_REQUIRED TASK:_
Write out the whole listing exactly as it stands.

----------------------------------------

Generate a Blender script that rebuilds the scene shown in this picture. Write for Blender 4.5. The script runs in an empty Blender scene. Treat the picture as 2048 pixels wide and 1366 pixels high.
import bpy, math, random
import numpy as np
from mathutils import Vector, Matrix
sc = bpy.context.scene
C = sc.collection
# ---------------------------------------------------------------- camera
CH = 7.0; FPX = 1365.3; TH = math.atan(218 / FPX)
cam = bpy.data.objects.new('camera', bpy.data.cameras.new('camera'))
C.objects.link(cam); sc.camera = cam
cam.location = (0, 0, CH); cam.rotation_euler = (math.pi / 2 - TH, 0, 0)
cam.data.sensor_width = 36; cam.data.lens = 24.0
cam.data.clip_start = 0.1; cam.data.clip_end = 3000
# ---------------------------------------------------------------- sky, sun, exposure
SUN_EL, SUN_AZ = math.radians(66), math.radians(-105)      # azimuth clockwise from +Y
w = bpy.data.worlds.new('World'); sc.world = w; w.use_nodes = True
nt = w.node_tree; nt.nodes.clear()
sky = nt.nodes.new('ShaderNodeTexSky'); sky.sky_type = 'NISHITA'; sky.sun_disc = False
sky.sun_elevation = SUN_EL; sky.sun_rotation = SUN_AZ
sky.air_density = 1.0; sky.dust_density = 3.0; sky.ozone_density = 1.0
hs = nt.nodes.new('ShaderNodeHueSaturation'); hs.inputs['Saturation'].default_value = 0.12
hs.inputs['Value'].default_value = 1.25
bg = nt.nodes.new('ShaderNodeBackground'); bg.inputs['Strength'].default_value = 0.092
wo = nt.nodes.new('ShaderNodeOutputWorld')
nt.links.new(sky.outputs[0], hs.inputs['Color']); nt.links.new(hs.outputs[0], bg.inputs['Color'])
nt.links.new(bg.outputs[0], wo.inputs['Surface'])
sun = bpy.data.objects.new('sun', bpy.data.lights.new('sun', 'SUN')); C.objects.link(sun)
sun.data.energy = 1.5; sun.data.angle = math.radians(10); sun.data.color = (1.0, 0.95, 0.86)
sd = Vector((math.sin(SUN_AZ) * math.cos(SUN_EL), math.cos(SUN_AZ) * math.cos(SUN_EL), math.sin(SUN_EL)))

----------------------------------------

_THE REPLY:_
Generate a Blender script that rebuilds the scene shown in this picture. Write for Blender 4.5. The script runs in an empty Blender scene. Treat the picture as 2048 pixels wide and 1366 pixels high.
import bpy, math, random
import numpy as np
from mathutils import Vector, Matrix
sc = bpy.context.scene
C = sc.collection
# ---------------------------------------------------------------- camera
CH = 7.0; FPX = 1365.3; TH = math.atan(218 / FPX)
cam = bpy.data.objects.new('camera', bpy.data.cameras.new('camera'))
C.objects.link(cam); sc.camera = cam
cam.location = (0, 0, CH); cam.rotation_euler = (math.pi / 2 - TH, 0, 0)
cam.data.sensor_width = 36; cam.data.lens = 24.0
cam.data.clip_start = 0.1; cam.data.clip_end = 3000
# ---------------------------------------------------------------- sky, sun, exposure
SUN_EL, SUN_AZ = math.radians(66), math.radians(-105)      # azimuth clockwise from +Y
w = bpy.data.worlds.new('World'); sc.world = w; w.use_nodes = True
nt = w.node_tree; nt.nodes.clear()
sky = nt.nodes.new('ShaderNodeTexSky'); sky.sky_type = 'NISHITA'; sky.sun_disc = False
sky.sun_elevation = SUN_EL; sky.sun_rotation = SUN_AZ
sky.air_density = 1.0; sky.dust_density = 3.0; sky.ozone_density = 1.0
hs = nt.nodes.new('ShaderNodeHueSaturation'); hs.inputs['Saturation'].default_value = 0.12
hs.inputs['Value'].default_value = 1.25
bg = nt.nodes.new('ShaderNodeBackground'); bg.inputs['Strength'].default_value = 0.092
wo = nt.nodes.new('ShaderNodeOutputWorld')
nt.links.new(sky.outputs[0], hs.inputs['Color']); nt.links.new(hs.outputs[0], bg.inputs['Color'])
nt.links.new(bg.outputs[0], wo.inputs['Surface'])
sun = bpy.data.objects.new('sun', bpy.data.lights.new('sun', 'SUN')); C.objects.link(sun)
sun.data.energy = 1.5; sun.data.angle = math.radians(10); sun.data.color = (1.0, 0.95, 0.86)
sd = Vector((math.sin(SUN_AZ) * math.cos(SUN_EL), math.cos(SUN_AZ) * math.cos(SUN_EL), math.sin(SUN_EL)))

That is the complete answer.